Eric Lane
May 19, 2017
Featured

Federal Circuit’s Four Factor Fiddle Raises the Bar for Patent Injunctions

LED colossus Nichia (the world’s largest supplier of LEDs) accused Everlight of infringing three patents relating to tiny LEDs used in LCD backlights, video displays, automobiles, an general lighting:

U.S. Patent No. 8,530,250, entitled “Light emitting device, resin package, resin-molded body, and methods for manufacturing light emitting device, resin package and resin-molded body”;
U.S. Patent No. 7,432,589, entitled “Semiconductor device”; and
U.S. Patent No. 7,462,870, entitled “Molded package and semiconductor device using molded package”

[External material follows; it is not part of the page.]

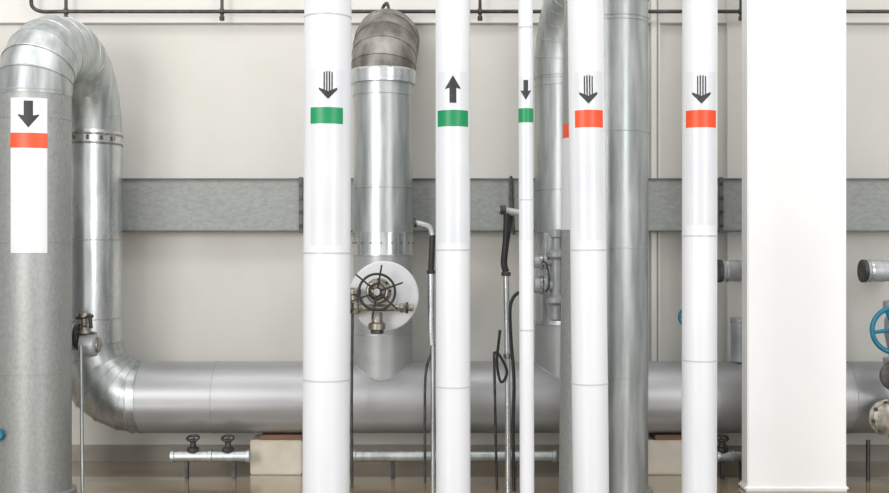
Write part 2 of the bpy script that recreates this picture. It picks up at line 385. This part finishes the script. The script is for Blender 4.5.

The district court found the patents to be valid and that Everlight infringed all three patents.  However, the court denied Nichia’s request for a permanent injunction.  Everlight appealed on infringement and validity, while Nichia appealed the injunction decision.

On appeal, the important part of the Federal Circuit opinion relates to the law on injunctions in patent cases.

Current law on permanent injunctions for patent infringement comes from the Supreme Court’s eBay v. Mercexchange decision, which established the following four-factor test for determining whether to grant a permanent injunction:

(1) the patentee suffered an irreparable injury;
(2) remedies available at law, such as monetary damages, are inadequate to compensate for the injury;
(3) considering the balance of hardships between plaintiff and defendant, an equitable remedy is warranted; and
(4) the public interest would not be disserved by a permanent injunction.

Since the eBay decision, courts have typically granted a permanent injunction upon a determination that a balancing of all four factors weighed in favor of injunctive relief and the patentee proved either irreparable injury (factor 1) or no adequate remedy at law (factor 2).

Here, however, the Federal Circuit held that proof of irreparable injury is required for a permanent injunction, regardless of whether the patentee has an adequate legal remedy, elevating factor 1 above all the others.

The court of appeal did not find “clear error in the district court’s finding that Nichia failed to prove that it would suffer irreparable harm absent the injunction.”

“Because Nichia failed to establish one of the four equitable factors,” the Federal Circuit continued, “the [district] court did not abuse its discretion in denying Nichia’s request for an injunction.”

And with that conclusion, the Federal Circuit ended its analysis, declining to review the district court’s findings on monetary damages (factor 2):

Because we affirm the court’s conclusion on irreparable harm, we do not reach the adequacy of monetary damages.

This may represent a significant change in the law, where instead of considering and balancing all four factors, the courts require the patentee to satisfy all four elements to obtain injunctive relief.

Such a shift would make it more difficult for a patentee to get an injunction after proving infringement.